### WHAT THIS TASK INVOLVES
Lines that hold the word "cloth" should be located and copied.

### GIVEN DATA
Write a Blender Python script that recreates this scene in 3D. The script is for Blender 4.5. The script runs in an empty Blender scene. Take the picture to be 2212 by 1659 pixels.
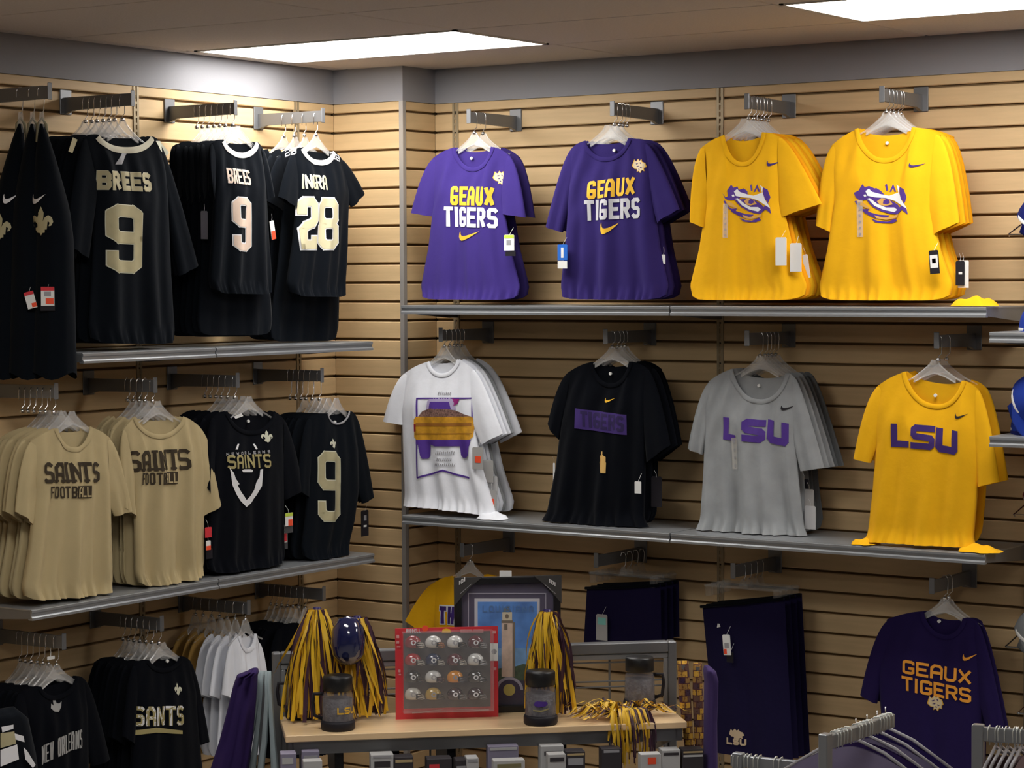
import bpy, bmesh, math, random
from mathutils import Vector, Matrix
from mathutils.geometry import tessellate_polygon
random.seed(7)
S = bpy.context.scene
COL = S.collection
# ------------------------------------------------------------------ camera
F_PX, YAW, PITCH, ROLL = 4958.98, 0.597603523, 0.0459464651, -0.00492527240
EYE = 2.2
CAM = Vector((5.89106763, -7.59071278, EYE))
cf = Vector((-math.sin(YAW)*math.cos(PITCH), math.cos(YAW)*math.cos(PITCH), -math.sin(PITCH)))
cr0 = Vector((math.cos(YAW), math.sin(YAW), 0)); cu0 = cr0.cross(cf)
cr = cr0*math.cos(ROLL)+cu0*math.sin(ROLL); cu = -cr0*math.sin(ROLL)+cu0*math.cos(ROLL)
cd = bpy.data.cameras.new('camera'); cam = bpy.data.objects.new('camera', cd); COL.objects.link(cam)
cd.sensor_width = 36; cd.lens = F_PX/2212*36; cd.clip_start = 0.1; cd.clip_end = 60
cam.matrix_world = Matrix(((cr.x, cu.x, -cf.x, CAM.x), (cr.y, cu.y, -cf.y, CAM.y), (cr.z, cu.z, -cf.z, CAM.z), (0, 0, 0, 1)))
S.camera = cam
# ------------------------------------------------------------------ world, exposure
w = bpy.data.worlds.new('world'); S.world = w; w.use_nodes = True
w.node_tree.nodes['Background'].inputs[0].default_value = (1, .95, .88, 1)
w.node_tree.nodes['Background'].inputs[1].default_value = 0.05
S.view_settings.view_transform = 'Standard'; S.view_settings.look = 'None'
S.view_settings.gamma = 1; S.view_settings.use_curve_mapping = False
S.view_settings.exposure = 0.86
LAMP_POWER = 7.5        # emission of the troffer diffusers
# ------------------------------------------------------------------ pixel helpers (2212 x 1659 frame -> real 3D point on a real plane)
def ray(u, v): return cf*F_PX + cr*(u-1106) - cu*(v-829.5)
def on_x(u, v, x): d = ray(u, v); return CAM+d*((x-CAM.x)/d.x)
def on_y(u, v, y): d = ray(u, v); return CAM+d*((y-CAM.y)/d.y)
def on_z(u, v, z): d = ray(u, v); return CAM+d*((z-CAM.z)/d.z)
class Frame:            # vertical plane through O, turned by phi about z; local x = right, z = up, -y = towards the viewer
    def __init__(s, O, phi):
        s.O = Vector(O); s.phi = phi
        s.es = Vector((math.cos(phi), math.sin(phi), 0)); s.ed = Vector((math.sin(phi), -math.cos(phi), 0))
    def st(s, u, v, d=0):
        r = ray(u, v); o = s.O+s.ed*d; t = (o-CAM).dot(s.ed)/r.dot(s.ed); p = CAM+r*t-s.O
        return (p.dot(s.es), p.z)
    def world(s, a, d, t): return s.O+s.es*a+s.ed*d+Vector((0, 0, t))
# ------------------------------------------------------------------ materials
MATS = {}
def mat(name, col, rough=.85, metal=0, spec=.3, bump=0, bscale=60, var=0, vscale=8, sheen=0, stretch=None, emit=None, coat=0):
    if name in MATS: return MATS[name]
    m = bpy.data.materials.new(name); m.use_nodes = True; nt = m.node_tree; b = nt.nodes['Principled BSDF']
    b.inputs['Base Color'].default_value = (*col, 1); b.inputs['Roughness'].default_value = rough
    b.inputs['Metallic'].default_value = metal; b.inputs['Specular IOR Level'].default_value = spec
    if sheen: b.inputs['Sheen Weight'].default_value = sheen
    if coat: b.inputs['Coat Weight'].default_value = coat
    if emit: b.inputs['Emission Color'].default_value = (*emit[:3], 1); b.inputs['Emission Strength'].default_value = emit[3]
    if bump or var:
        tc = nt.nodes.new('ShaderNodeTexCoord'); mp = nt.nodes.new('ShaderNodeMapping'); nt.links.new(tc.outputs['Object'], mp.inputs[0])
        if stretch: mp.inputs['Scale'].default_value = stretch
    if bump:
        n = nt.nodes.new('ShaderNodeTexNoise'); n.inputs['Scale'].default_value = bscale; n.inputs['Detail'].default_value = 4
        nt.links.new(mp.outputs[0], n.inputs[0])
        bp = nt.nodes.new('ShaderNodeBump'); bp.inputs['Strength'].default_value = bump; bp.inputs['Distance'].default_value = .01
        nt.links.new(n.outputs[0], bp.inputs['Height']); nt.links.new(bp.outputs[0], b.inputs['Normal'])
    if var:
        n = nt.nodes.new('ShaderNodeTexNoise'); n.inputs['Scale'].default_value = vscale; n.inputs['Detail'].default_value = 5
        nt.links.new(mp.outputs[0], n.inputs[0])
        r = nt.nodes.new('ShaderNodeValToRGB'); r.color_ramp.elements[0].position = .3; r.color_ramp.elements[1].position = .7
        r.color_ramp.elements[0].color = (*[c*(1-var) for c in col], 1); r.color_ramp.elements[1].color = (*[min(1, c*(1+var)) for c in col], 1)
        nt.links.new(n.outputs[0], r.inputs[0]); nt.links.new(r.outputs[0], b.inputs['Base Color'])
    MATS[name] = m; return m
def clear(name, col, fac, rough=.12):
    if name in MATS: return MATS[name]
    m = bpy.data.materials.new(name); m.use_nodes = True; nt = m.node_tree; b = nt.nodes['Principled BSDF']; o = nt.nodes['Material Output']
    b.inputs['Base Color'].default_value = (*col, 1); b.inputs['Roughness'].default_value = rough; b.inputs['Specular IOR Level'].default_value = .8
    t = nt.nodes.new('ShaderNodeBsdfTransparent'); mx = nt.nodes.new('ShaderNodeMixShader'); mx.inputs[0].default_value = fac
    nt.links.new(t.outputs[0], mx.inputs[1]); nt.links.new(b.outputs[0], mx.inputs[2]); nt.links.new(mx.outputs[0], o.inputs[0])
    MATS[name] = m; return m
M_WOOD = mat('maple_laminate', (.64, .455, .245), .5, var=.07, vscale=5, stretch=(1, 1, 9), bump=.03, bscale=40)
M_GROOVE = mat('slat_groove', (.16, .10, .045), .9)
M_BAND = mat('grey_paint', (.30, .30, .32), .7, bump=.04, bscale=90)
M_CEIL = mat('ceiling_tile', (.62, .565, .53), .95, bump=.15, bscale=160, var=.05, vscale=120)
M_GRID = mat('ceiling_grid', (.62, .60, .57), .6)
M_FLOOR = mat('grey_carpet', (.36, .34, .33), .95, bump=.5, bscale=300, var=.2, vscale=90)
M_PLAIN = mat('plain_wall', (.45, .38, .30), .9, var=.04)
M_METAL = mat('grey_metal', (.20, .205, .215), .38, metal=.45, spec=.5, bump=.03, bscale=120)
M_SHELF = mat('shelf_metal', (.33, .345, .36), .35, metal=.5, spec=.5, bump=.04, bscale=150)
M_STD = mat('standard_metal', (.34, .27, .17), .45, metal=.3)
M_DARK = mat('dark_slot', (.015, .012, .01), .9)
M_CHROME = mat('chrome_wire', (.75, .75, .75), .2, metal=1)
M_CLEAR = clear('clear_plastic', (.85, .84, .82), .27)
M_GLOW = mat('diffuser', (1, 1, 1), .5, emit=(1, .975, .94, LAMP_POWER))
M_WHITE = mat('white_print', (.82, .82, .84), .6)
M_PAPER = mat('white_card', (.85, .85, .83), .5)
M_BLACKP = mat('black_print', (.015, .013, .018), .6)
M_GREYP = mat('grey_print', (.35, .35, .37), .6)
M_GOLDP = mat('gold_print', (.90, .52, .04), .6)
M_VEGAS = mat('old_gold_print', (.47, .42, .25), .5, var=.05, vscale=30)
M_VEGASL = mat('old_gold_edge', (.66, .66, .52), .5)
M_PINK = mat('pale_rose_print', (.80, .62, .50), .5)
M_PURP = mat('purple_print', (.085, .035, .27), .6)
M_PURPD = mat('deep_purple_print', (.05, .022, .16), .6)
M_ORNG = mat('orange_sticker', (.95, .10, .04), .5)
M_RED = mat('red_card', (.70, .045, .06), .35, spec=.5)
M_LIME = mat('lime_sticker', (.55, .70, .08), .5)
M_BLUE = mat('blue_tag', (.03, .16, .62), .4)
def cloth(name, c, var=.03): return mat(name, c, .92, spec=.07, bump=.12, bscale=34, var=var, vscale=14, sheen=.03)
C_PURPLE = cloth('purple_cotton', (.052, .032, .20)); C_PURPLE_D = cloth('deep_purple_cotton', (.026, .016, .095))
C_GOLD = cloth('gold_cotton', (.90, .47, .012)); C_GOLD_O = cloth('orange_gold_cotton', (.88, .36, .008))
C_BLACK = cloth('black_cotton', (.0026, .0034, .006)); C_JERSEY = cloth('black_jersey', (.0038, .0055, .0085))
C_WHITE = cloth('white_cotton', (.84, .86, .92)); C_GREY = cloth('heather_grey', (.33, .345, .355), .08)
C_BEIGE = cloth('vegas_gold_cotton', (.50, .405, .225)); C_NAVY = cloth('navy_mesh', (.012, .009, .040))
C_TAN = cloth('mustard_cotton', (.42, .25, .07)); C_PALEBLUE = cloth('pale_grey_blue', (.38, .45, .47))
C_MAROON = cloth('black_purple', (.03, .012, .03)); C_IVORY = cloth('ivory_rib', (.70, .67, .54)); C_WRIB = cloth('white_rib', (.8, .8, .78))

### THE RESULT
def cloth(name, c, var=.03): return mat(name, c, .92, spec=.07, bump=.12, bscale=34, var=var, vscale=14, sheen=.03)
C_PURPLE = cloth('purple_cotton', (.052, .032, .20)); C_PURPLE_D = cloth('deep_purple_cotton', (.026, .016, .095))
C_GOLD = cloth('gold_cotton', (.90, .47, .012)); C_GOLD_O = cloth('orange_gold_cotton', (.88, .36, .008))
C_BLACK = cloth('black_cotton', (.0026, .0034, .006)); C_JERSEY = cloth('black_jersey', (.0038, .0055, .0085))
C_WHITE = cloth('white_cotton', (.84, .86, .92)); C_GREY = cloth('heather_grey', (.33, .345, .355), .08)
C_BEIGE = cloth('vegas_gold_cotton', (.50, .405, .225)); C_NAVY = cloth('navy_mesh', (.012, .009, .040))
C_TAN = cloth('mustard_cotton', (.42, .25, .07)); C_PALEBLUE = cloth('pale_grey_blue', (.38, .45, .47))
C_MAROON = cloth('black_purple', (.03, .012, .03)); C_IVORY = cloth('ivory_rib', (.70, .67, .54)); C_WRIB = cloth('white_rib', (.8, .8, .78))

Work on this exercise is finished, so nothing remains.